To calculate the average over the parts you can use

    { average for ps in testScores do average ps end }

To calculate the average over all tests you SHOULD NOT use the script

    { sum (for ps in testScores do count ps end)
      /  sum (for ps in testScores do # ps end)}

since this will only count tests for parts where compilation was successful. At the moment, the only way to do this seems to be to manually count the number of tests. For example

    { sum (for partScores in testScores do count partScores end) / 13 }

How to write a test command

That's entirely up to you, as long as the test command exits with 0 when the test is passed and exits with something else when the test fails.

C++

I have a generic unit test program called atest.cpp that handles argument parsing and handles exceptions. This program calls two subroutines, which are custom written for each part.

int testCount() ;

and

void doTest(int, int &) ;

The first just returns the test count. The second takes the number of the test and computes a result (0 means pass). The doTest subroutine is typically implemented as a big switch statement, with each branch executing a simple unit test, and usually outputting some useful information, about what the expected and received outputs of the unit were. See the examples that come with the software.

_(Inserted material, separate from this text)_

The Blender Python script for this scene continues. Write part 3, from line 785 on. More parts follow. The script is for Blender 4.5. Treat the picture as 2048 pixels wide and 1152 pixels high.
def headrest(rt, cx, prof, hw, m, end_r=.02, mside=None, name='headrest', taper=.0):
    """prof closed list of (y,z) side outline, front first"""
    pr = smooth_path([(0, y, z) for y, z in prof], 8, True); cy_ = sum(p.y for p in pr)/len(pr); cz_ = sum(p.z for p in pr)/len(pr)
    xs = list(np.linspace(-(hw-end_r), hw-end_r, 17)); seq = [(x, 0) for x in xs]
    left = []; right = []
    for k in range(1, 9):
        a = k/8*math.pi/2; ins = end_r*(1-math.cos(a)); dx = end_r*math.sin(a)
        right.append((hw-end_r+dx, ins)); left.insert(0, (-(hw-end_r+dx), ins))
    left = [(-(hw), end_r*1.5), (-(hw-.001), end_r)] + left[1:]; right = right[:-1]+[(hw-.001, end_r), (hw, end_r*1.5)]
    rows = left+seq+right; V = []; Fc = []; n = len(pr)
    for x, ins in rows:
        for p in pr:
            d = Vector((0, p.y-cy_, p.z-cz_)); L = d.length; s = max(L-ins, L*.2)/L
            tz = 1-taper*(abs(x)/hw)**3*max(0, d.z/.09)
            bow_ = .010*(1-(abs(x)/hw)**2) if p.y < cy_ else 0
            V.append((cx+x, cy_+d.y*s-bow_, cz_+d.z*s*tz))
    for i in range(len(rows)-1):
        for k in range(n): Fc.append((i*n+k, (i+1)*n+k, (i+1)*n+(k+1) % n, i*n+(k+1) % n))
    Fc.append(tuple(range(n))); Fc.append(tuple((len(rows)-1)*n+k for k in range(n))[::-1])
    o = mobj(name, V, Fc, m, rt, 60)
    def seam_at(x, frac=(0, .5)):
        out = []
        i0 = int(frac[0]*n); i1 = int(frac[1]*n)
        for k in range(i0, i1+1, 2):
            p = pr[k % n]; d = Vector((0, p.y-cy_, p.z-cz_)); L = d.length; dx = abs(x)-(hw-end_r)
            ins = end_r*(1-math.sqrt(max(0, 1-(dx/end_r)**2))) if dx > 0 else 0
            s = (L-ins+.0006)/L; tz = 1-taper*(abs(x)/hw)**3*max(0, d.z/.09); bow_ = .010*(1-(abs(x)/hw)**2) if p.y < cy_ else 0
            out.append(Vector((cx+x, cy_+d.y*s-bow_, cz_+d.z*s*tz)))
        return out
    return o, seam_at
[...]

Where the students are required to write standalone batch programs, the tests can be shell (or BAT) files that pipe the input into the program and do a diff (or something more clever) on the output. Dennis Peters had a student working on a system for automating the testing of stand-alone programs.

Java

For stand-alone programs, you could use Dennis's system mentioned above, or obtain a test driver that I (Theodore Norvell) wrote. Mine uses regular expressions to check the output.

For unit tests, you can roll your own, or capitalize on JUnit. The following test command works fine.

    java -ea -cp ".;C:\...\junit.jar" junit.textui.TestRunner TestClassName

For GUI programs, life gets more interesting.